New Data Reveals Stark Gaps in Graduation Rates Between Poor and Wealthy Students

Sep 25, 2015 by

pell grants

For the first time ever, the public can see the graduation rates for Pell Grant recipients at over 1,000 schools.

by Annie Waldman –

A new report released Thursday provides a detailed look at the graduation rates of low-income college students. At many colleges, low-income students graduate at much lower rates than their high-income peers.

At the University of Missouri-Kansas City, only 35 percent of Pell Grant recipients graduate college, a rate that is more than 20 percentage points lower than that of their wealthier peers. And at St. Andrews, a liberal arts college in Laurinburg, North Carolina, only 13 percent of Pell Grant recipients graduate, more than 50 percentage points less than students who don’t receive the grants.

Debt By Degrees

Use our interactive database to search new federal data on almost 7,000 schools in the U.S. to see how well they support their poorest students financially.
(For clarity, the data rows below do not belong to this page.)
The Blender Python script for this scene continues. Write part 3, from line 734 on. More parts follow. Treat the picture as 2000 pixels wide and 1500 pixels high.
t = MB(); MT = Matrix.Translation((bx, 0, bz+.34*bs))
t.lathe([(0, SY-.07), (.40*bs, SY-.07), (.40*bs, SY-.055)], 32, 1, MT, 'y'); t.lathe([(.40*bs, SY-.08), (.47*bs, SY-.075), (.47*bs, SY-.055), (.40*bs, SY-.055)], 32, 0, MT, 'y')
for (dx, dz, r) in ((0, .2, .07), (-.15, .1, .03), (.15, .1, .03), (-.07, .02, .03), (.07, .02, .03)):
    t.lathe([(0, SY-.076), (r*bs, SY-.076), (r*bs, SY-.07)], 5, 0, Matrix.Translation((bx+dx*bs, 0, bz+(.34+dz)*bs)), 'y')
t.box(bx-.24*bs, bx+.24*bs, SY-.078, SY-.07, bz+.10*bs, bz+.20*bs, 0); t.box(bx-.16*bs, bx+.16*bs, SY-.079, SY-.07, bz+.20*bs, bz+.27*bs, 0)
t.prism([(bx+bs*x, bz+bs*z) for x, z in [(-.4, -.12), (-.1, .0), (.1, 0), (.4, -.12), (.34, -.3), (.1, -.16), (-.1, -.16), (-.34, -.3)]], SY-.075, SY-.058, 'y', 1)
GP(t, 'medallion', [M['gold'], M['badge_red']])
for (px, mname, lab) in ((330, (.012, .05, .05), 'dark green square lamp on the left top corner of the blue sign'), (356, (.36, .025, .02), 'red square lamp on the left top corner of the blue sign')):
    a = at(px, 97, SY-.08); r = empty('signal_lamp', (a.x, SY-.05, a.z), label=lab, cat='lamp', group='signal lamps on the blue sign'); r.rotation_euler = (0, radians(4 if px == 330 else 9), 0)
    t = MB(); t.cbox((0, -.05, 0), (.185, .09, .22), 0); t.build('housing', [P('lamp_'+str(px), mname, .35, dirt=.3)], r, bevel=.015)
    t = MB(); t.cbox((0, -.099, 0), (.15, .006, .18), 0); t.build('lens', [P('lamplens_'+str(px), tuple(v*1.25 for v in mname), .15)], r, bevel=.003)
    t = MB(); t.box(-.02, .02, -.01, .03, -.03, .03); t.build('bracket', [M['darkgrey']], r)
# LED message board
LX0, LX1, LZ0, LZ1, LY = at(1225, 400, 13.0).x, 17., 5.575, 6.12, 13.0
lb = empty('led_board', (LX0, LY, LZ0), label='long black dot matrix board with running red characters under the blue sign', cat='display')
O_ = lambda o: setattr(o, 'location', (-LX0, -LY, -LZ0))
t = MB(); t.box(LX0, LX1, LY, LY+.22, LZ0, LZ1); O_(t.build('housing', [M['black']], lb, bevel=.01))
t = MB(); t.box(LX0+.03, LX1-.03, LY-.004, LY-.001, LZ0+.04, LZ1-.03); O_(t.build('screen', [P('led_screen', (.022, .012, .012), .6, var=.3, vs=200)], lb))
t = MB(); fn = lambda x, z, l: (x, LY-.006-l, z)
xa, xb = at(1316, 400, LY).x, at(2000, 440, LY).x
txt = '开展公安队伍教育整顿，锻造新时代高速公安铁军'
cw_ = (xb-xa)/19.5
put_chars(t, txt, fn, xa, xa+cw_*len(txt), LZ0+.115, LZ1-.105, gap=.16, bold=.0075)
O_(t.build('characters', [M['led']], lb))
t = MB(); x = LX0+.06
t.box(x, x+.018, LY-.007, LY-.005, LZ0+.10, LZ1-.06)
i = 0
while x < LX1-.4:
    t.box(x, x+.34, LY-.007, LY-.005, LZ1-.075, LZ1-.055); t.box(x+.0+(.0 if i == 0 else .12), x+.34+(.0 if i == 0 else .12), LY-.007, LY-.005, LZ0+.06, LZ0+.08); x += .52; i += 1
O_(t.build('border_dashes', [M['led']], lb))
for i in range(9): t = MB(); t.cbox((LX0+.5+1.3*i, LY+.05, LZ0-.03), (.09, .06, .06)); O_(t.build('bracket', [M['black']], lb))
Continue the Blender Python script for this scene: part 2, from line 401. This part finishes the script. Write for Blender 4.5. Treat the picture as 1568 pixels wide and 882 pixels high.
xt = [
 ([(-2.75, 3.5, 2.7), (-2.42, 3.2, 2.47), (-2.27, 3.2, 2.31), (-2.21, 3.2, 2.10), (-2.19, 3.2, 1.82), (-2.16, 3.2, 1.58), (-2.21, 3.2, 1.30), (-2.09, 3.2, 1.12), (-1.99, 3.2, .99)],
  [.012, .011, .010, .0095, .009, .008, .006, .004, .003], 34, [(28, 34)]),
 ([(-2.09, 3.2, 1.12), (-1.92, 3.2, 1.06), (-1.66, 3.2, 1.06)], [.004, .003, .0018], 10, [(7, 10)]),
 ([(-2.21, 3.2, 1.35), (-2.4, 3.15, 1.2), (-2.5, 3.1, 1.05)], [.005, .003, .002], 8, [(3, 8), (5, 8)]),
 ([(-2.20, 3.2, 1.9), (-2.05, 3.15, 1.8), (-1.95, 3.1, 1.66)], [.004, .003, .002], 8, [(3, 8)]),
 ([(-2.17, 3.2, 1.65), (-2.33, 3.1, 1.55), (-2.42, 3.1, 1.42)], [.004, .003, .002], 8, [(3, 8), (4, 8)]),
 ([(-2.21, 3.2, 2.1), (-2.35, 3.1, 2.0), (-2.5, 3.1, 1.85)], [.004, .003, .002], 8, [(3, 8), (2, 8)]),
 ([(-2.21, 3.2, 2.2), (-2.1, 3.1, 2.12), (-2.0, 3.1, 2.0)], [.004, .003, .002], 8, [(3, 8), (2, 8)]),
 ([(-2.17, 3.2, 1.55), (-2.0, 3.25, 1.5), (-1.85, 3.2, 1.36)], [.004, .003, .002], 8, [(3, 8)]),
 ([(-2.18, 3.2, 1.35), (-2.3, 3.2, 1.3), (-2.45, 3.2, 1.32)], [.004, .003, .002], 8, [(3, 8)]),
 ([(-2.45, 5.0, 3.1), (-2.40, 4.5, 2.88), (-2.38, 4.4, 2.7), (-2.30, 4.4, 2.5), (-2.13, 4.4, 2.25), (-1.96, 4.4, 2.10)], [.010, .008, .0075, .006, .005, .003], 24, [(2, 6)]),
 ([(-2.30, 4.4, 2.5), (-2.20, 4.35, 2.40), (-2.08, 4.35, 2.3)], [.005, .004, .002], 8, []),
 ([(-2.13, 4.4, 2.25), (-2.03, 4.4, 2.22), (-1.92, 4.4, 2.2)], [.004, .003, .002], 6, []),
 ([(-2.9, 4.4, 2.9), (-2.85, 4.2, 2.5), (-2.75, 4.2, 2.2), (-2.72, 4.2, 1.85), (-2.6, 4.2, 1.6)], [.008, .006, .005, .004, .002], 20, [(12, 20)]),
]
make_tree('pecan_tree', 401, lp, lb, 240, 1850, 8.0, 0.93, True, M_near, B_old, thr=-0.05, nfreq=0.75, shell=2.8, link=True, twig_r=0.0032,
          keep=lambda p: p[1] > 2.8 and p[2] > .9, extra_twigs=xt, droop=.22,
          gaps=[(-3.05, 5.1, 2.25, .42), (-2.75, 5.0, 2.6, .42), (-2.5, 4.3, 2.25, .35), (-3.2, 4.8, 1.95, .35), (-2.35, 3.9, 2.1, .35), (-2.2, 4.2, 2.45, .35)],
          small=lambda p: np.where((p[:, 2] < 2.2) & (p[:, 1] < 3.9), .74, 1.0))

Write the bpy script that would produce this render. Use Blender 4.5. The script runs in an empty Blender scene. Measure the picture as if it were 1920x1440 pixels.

Explore the app.

(Sisi Wei and Annie Waldman, ProPublica)

The study found 51 percent of Pell students graduate nationwide, compared to 65 percent of non-Pell students. The average gap between wealthy and poor students at the same schools is much smaller: an average of 5.7 percentage points. That’s because many Pell students attend schools with low graduation rates. (You can now look up whether poor students are graduating at the same rate as their classmates in our newly updated interactive database, Debt by Degrees.)

Ben Miller, the senior director for postsecondary education at the Center for American Progress, said that schools with large graduation gaps deserve greater scrutiny.

“Colleges have responsibility to ensure that the students they enroll are well served,” said Miller. “If you’re going to enroll someone, you should do the absolute best you can to graduate them, or else don’t take their money.”

The new report comes on the heels of recently released federal education data that has brought new focus on how low-income students fare at college, including how much federal debt they take on and how much they earn after graduation. The graduation rates of low-income students were not included in that data.